## What is asked:
Write out every entry exactly as it stands.

══════════════════════════════

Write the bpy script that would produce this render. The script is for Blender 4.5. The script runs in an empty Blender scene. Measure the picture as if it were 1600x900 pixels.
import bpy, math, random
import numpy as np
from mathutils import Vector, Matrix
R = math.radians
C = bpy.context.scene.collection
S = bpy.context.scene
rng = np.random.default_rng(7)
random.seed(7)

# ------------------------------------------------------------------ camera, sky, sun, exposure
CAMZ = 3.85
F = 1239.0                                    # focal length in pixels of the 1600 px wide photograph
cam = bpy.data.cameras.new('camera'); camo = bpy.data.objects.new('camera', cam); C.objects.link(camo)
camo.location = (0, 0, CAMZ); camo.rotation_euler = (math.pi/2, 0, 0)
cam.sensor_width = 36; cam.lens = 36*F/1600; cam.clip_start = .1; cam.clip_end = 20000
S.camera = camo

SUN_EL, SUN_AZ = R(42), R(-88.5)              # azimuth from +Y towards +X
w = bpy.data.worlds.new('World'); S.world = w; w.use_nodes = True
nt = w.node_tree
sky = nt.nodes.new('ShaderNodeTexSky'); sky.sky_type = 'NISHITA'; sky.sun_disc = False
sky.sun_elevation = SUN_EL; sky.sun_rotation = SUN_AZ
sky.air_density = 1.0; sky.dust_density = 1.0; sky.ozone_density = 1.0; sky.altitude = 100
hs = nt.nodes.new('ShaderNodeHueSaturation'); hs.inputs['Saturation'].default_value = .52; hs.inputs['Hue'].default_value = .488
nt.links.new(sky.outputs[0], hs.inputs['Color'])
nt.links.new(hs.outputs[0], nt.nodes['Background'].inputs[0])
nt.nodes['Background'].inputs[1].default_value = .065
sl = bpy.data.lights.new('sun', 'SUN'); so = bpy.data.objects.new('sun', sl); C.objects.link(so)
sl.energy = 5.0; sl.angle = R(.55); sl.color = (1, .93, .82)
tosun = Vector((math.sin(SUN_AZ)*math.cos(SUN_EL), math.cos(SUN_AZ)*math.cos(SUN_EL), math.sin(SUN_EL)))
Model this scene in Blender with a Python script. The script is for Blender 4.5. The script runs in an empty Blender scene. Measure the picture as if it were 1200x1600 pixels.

══════════════════════════════

## Solution to the problem:
Write the bpy script that would produce this render. The script is for Blender 4.5. The script runs in an empty Blender scene. Measure the picture as if it were 1600x900 pixels.
import bpy, math, random
import numpy as np
from mathutils import Vector, Matrix
R = math.radians
C = bpy.context.scene.collection
S = bpy.context.scene
rng = np.random.default_rng(7)
random.seed(7)

# ------------------------------------------------------------------ camera, sky, sun, exposure
CAMZ = 3.85
F = 1239.0                                    # focal length in pixels of the 1600 px wide photograph
cam = bpy.data.cameras.new('camera'); camo = bpy.data.objects.new('camera', cam); C.objects.link(camo)
camo.location = (0, 0, CAMZ); camo.rotation_euler = (math.pi/2, 0, 0)
cam.sensor_width = 36; cam.lens = 36*F/1600; cam.clip_start = .1; cam.clip_end = 20000
S.camera = camo

SUN_EL, SUN_AZ = R(42), R(-88.5)              # azimuth from +Y towards +X
w = bpy.data.worlds.new('World'); S.world = w; w.use_nodes = True
nt = w.node_tree
sky = nt.nodes.new('ShaderNodeTexSky'); sky.sky_type = 'NISHITA'; sky.sun_disc = False
sky.sun_elevation = SUN_EL; sky.sun_rotation = SUN_AZ
sky.air_density = 1.0; sky.dust_density = 1.0; sky.ozone_density = 1.0; sky.altitude = 100
hs = nt.nodes.new('ShaderNodeHueSaturation'); hs.inputs['Saturation'].default_value = .52; hs.inputs['Hue'].default_value = .488
nt.links.new(sky.outputs[0], hs.inputs['Color'])
nt.links.new(hs.outputs[0], nt.nodes['Background'].inputs[0])
nt.nodes['Background'].inputs[1].default_value = .065
sl = bpy.data.lights.new('sun', 'SUN'); so = bpy.data.objects.new('sun', sl); C.objects.link(so)
sl.energy = 5.0; sl.angle = R(.55); sl.color = (1, .93, .82)
tosun = Vector((math.sin(SUN_AZ)*math.cos(SUN_EL), math.cos(SUN_AZ)*math.cos(SUN_EL), math.sin(SUN_EL)))
Model this scene in Blender with a Python script. The script is for Blender 4.5. The script runs in an empty Blender scene. Measure the picture as if it were 1200x1600 pixels.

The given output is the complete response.